December 2021
I recently had my Mountain Messenger columns assembled into book form, which I have shared with my friends and colleagues. In return, I have received a number of responses from people which, perhaps inspired by my own personal musings, often include reflections on their own lives. My life-long friend Jerry, who I grew up with in Rochester, New York, sent me profiles he had written some time ago of his parents. Fathers were the toughs in our lives. Jer’s father was tethered to the TV, which was a new invention at the time. Because of his fragile health, he was home all day, which was unusual for us since most of our fathers worked during the day and in most cases evenings as well. When we visited Jer, we tiptoed around the house so as not to disturb Jer’s dad. Any noise prompted a serious shushing from Jer’s mother. Ron’s dad was the owner of a men’s clothing store in a predominantly Black neighborhood of Rochester, around Kelly Street and Joseph Avenue. In the winter he would drive a few of us –Ron, Jer and myself– to school some mornings, sparing us the wait at the bus stop. The trouble was that he was a chain smoker. Because of the below freezing weather outside, he wouldn’t let us open the car windows, which always led to a fight between Ron and his dad, and which Ron always lost. Ron’s dad was typical, in that all the men in our lives were heavy smokers during this era. Secondhand smoke was unavoidable and probably contributed to health issues for many of us later in life. I stayed away from smoking until I was introduced to the habit in college and stayed addicted for the next seven years, finally quitting when my father became ill with emphysema.
Mothers were the main influencers in our lives. My late wife Judie’s mother was a single parent living in a cottage behind the grandparents’ main house on Rauber Street, with two beautiful teenage girls– both sought after by young, thirsty University of Rochester college students. My high school prom date was Sharon. Her mother was another single parent of four– three boys and beautiful Sharon. When Sharon and I dated, I was never far from the watchful eye of Murph, her brother who was just a couple of years older than myself and who was a linebacker on our high school football team. When he wasn’t around, her older brother, home from attending law school at Syracuse, was never far. Sharon and Judie’s moms worked outside the home since they were supporting families on their own. The other moms were mostly stay-at-home housewives, although I recall Jer’s mom was a saleswoman for Encyclopedia Brittanica and we all bought a set from her. The stay-at-home moms were there in the morning to prepare school lunches and in the evening to make dinner.
My mother didn’t work outside the home, but her hands were always full, and I often helped her. Sometimes it took the form of protecting her from my father’s harsh words, because of the tough fathers, mine seemed the toughest. Whether he was dissatisfied with his dinner, or furious from the disrespect he felt from my older brother or sister, his temper was easily triggered. My mother was always defending the conduct of my brother and sister, however insignificant it was in my mind and it led to constant flare ups.

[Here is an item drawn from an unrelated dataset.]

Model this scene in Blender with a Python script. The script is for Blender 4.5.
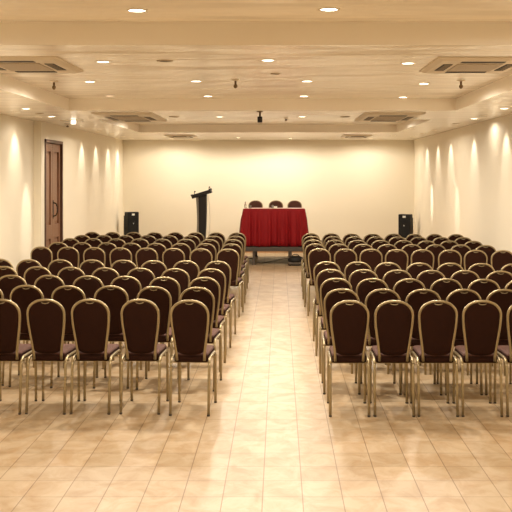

My sister refused to go to college and married young, which caused tension in our family, as education was ingrained in us as paramount. My brother left for college in his senior year of high school to get out of the house and away from my father. With my brother and sister gone, my father had only me and my mother as targets for his anger. I learned early on to stand between him and my mother when she started to cry, a sure sign of an escalation in hostilities. Standing face to face with him, he zeroed in on me as a target for his anger. I would lure him away from her until he physically chased me around and outside until we both collapsed from exhaustion. I was always proud that I could outrun him. Even at the end of his life my father was tough on my mother. By then, she was suffering from dementia, and unable to perform the usual familial duties–such as putting dinner on the table every night– that he expected throughout 60 plus years of marriage.